O Senhor nunca me convocou para um jogo. Apenas às vezes, quando estava a conversar com os melhores da equipa à volta do quadro para ensinar a táctica, eu tinha uma oportunidade de jogar um pouco com os outros tão fracos como eu.
No entanto, vou-lhe revelar um segredo: apesar de tudo isso, eu tinha uma grande admiração pelo senhor. Aliás, todos tínhamos.
Mas agora que sou um pouco mais velho e tenho os olhos mais abertos, queria também dizer-lhe que o Senhor estragou tudo! Desde esse ano nunca mais quis jogar futebol. O senhor conseguiu convencer-me que eu não era capaz nem era suficientemente "forte" para jogar.
Lembro-me que no primeiro dia de treino, perguntou quem queria jogar na posição de defesa. Como eu sempre quis ser defesa, levantei naturalmente o braço. Porém, na primeira situação em que tentei agarrar um avançado, quase fui "atropelado".
O Senhor riu-se. Riu-se muito! Disse que era melhor eu experimentar qualquer outra posição e nunca mais tentar fazer um corte. Toda a gente se riu. O senhor tinha mesmo muita graça.
Numa outra vez, num treino, falhei uma intercepção após uma boa finta do adversário e caí "ao comprido" no chão. "Vá lá! Pareces uma menina!" Disse para mim. Apeteceu dizer-lhe, com toda a minha raiva, de quanto eu gostava de ter ganho aquela bola.  Mas se eu tivesse dito alguma coisa o senhor ter-me-ia humilhado logo de seguida, pois era muito disciplinador e não gostava que alguém lhe respondesse.
Continuei a treinar mais algum tempo e, certo dia, consegui fazer uma boa jogada, interceptando um perigoso movimento do ataque adversário. Fiquei todo satisfeito. Porém, quando olhei para si, fiquei triste: o senhor estava a falar com o treinador adjunto e não tinha visto. Nunca estava atento ao que eu fazia.
Sabe, eu sou o primeiro a admitir que na altura, não tinha muito jeito para aquela modalidade. Mesmo que o senhor me tivesse ensinado muita técnica, dificilmente iria passar da cepa torta e de ser um jogador relativamente fraco. Era um daqueles jovens que, embora com a mesma idade dos outros, estava um par de anos atrás deles em maturidade e força.
Ao não se aperceber disto o senhor estava talvez a cometer o seu maior erro!
DEpois disso cresci. Experimentei outras modalidades. Cheguei a júnior e, sem ser um grande sprinter, conseguia correr bastante rápido. Entretando também ganhei peso. E aquele jogador iniciado franzino, era capaz agora de atirar a bola de basebol com mais foça que ninguém na zona. Nesta modalidade fui escolhido para uma das melhores equipas da região.

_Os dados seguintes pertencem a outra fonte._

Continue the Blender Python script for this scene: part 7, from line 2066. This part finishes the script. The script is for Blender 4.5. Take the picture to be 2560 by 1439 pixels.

Quando o meu corpo ganhou maturidade, os treinadores das equipas de futebol não me deixavam descansado, com convites atrás de convites para eu ir para o futebol. Respondi-lhes sempre que não gostava da modalidade.
"Mas porquê? És uma força da natureza" diziam tentando convencer-me!
Desculpem mas não quero! Não sei explicar mas não quero! o futebol não é a minha modalidade!
Olhando para trás, digo-lhe agora que tenho pena de não ter conseguido vingar no futebol. Teria gostado bastante. Até era capaz de ajudar a equipa.
Mas, por sua causa, fiquei contra a modalidade, mesmo sem nunca ter conseguido entrar verdadeiramente nela. Um pouco mais de treino e um pouco mais de encorajamento e quem sabe o que eu seria capaz de fazer? Sinto um grande desgosto de nunca poder responder a esta pergunta.
Sei que o senhor continua a treinar. Quantos praticantes como eu, com algumas potencialidades, mas atrasado um ou dois anos face aos restantes em termos de maturidade biológica, o senhor vai este ano desencorajar? Quantos deles irão ser, tal como eu, motivo para alguma das suas piadas?
TEnho muita pena! O Senhor está numa posição em que pode fazer bem a muitos jovens. Porém tenho dúvidas que o consiga vir a fazer. Nunca vai perder uma oportunidade que seja para mostrar quanto é uma pessoa importante (e que consegue muitas vitórias), que é capaz de gritar com todos para impor o seu respeito, pensando que ensinar é apenas isso.
Hoje tenho a certeza que está profundamente enganado.